Speaking of the mysterious transformation of Dr. Krugman into Mr. Krugman, I believe that I have not yet linked to this months-old Forbes essay by Tim Worstall. [3]

And in his Forbes essay today, Tim Worstall explains that Mr. Krugman now has strayed so far away from economics that he – Krugman – seems to argue that labor is not subject to the law of demand [4].

Another scholar who has probing questions for Mr. Krugman about the minimum wage is economist Matthew Kahn [5].

I thank Warren Smith for alerting me to Thomas Sowell’s March 18, 2015, essay on the ruinous compassion that fuels support for the minimum wage [6].  A slice:

Looking back over my own life, I realize now how lucky I was when I left home in 1948, at the age of 17, to become self-supporting. The unemployment rate for 16- and 17-year-old blacks at that time was under 10 percent. Inflation had made the minimum-wage law, passed ten years earlier, irrelevant. But it was only a matter of time before liberal compassion led to repeated increases in the minimum wage, to keep up with inflation.

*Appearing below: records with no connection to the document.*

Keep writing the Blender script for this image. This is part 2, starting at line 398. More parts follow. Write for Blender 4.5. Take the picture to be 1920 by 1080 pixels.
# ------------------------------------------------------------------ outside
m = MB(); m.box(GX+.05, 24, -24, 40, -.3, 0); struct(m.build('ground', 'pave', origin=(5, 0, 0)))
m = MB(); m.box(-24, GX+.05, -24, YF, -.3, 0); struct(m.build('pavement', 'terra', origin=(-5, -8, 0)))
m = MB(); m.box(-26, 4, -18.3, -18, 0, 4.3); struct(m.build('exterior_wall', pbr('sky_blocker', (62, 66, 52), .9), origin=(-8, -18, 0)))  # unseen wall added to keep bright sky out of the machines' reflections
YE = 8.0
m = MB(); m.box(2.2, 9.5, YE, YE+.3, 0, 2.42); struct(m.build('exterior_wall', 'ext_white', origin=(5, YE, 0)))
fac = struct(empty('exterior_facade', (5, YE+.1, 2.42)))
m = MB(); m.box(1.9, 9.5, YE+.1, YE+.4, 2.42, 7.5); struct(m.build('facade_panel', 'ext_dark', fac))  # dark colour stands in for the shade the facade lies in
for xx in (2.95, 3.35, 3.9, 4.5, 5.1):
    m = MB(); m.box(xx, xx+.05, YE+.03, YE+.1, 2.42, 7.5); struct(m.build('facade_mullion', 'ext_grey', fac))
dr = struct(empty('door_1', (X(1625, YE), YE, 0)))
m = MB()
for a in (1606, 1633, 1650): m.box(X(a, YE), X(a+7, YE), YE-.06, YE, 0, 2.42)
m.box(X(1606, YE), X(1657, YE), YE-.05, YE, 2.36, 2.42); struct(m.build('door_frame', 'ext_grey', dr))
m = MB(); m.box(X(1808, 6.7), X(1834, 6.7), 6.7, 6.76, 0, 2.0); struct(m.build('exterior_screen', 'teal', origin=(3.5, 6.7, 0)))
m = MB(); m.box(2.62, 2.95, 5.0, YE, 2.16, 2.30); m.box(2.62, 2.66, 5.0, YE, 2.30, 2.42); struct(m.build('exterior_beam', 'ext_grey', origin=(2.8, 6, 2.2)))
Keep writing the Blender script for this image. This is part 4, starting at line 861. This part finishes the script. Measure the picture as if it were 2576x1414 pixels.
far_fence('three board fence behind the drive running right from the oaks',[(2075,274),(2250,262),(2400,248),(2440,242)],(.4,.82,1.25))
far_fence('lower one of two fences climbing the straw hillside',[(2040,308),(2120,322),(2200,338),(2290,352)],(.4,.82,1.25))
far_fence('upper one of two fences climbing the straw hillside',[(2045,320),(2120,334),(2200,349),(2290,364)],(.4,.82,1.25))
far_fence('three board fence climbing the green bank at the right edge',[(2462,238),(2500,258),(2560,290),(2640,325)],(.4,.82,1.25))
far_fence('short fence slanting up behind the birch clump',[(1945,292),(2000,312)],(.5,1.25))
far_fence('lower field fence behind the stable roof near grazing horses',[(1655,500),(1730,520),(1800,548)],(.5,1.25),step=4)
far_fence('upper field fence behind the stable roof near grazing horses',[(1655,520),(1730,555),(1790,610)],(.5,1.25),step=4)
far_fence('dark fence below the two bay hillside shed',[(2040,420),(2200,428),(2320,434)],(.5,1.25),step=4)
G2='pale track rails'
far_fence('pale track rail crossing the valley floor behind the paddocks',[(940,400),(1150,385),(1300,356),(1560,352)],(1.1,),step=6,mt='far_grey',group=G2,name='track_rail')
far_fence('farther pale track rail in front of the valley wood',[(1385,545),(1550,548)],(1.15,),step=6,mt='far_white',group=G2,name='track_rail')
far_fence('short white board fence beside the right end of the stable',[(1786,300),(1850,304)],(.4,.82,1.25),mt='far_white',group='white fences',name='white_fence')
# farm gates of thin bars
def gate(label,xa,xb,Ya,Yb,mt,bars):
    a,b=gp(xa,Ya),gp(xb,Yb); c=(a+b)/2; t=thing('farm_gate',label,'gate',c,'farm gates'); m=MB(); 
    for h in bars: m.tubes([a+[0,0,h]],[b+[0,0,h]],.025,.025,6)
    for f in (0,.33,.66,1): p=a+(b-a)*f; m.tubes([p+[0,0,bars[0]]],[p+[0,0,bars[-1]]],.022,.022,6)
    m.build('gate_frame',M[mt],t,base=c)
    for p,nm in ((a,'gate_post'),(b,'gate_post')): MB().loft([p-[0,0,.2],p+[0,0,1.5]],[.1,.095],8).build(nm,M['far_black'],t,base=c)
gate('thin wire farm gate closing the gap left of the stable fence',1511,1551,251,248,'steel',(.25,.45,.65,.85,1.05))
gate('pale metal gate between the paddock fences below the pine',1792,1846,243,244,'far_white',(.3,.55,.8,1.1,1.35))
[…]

The annual unemployment rate for black teenagers has never been less than 20 percent in the past 50 years and has ranged as high as over 50 percent.

Brookings’s Gary Burtless uses his informed voice to explain that employers of low-skilled workers, far from being subsidized by taxpayers through most government welfare programs, pay higher labor costs because of such programs [7].

David Atkin, Benjamin Faber, and Marco Gonzales-Navarro document an important way that globalization – specifically, foreign direct investment by retailers – is enriching citizens of Mexico [8].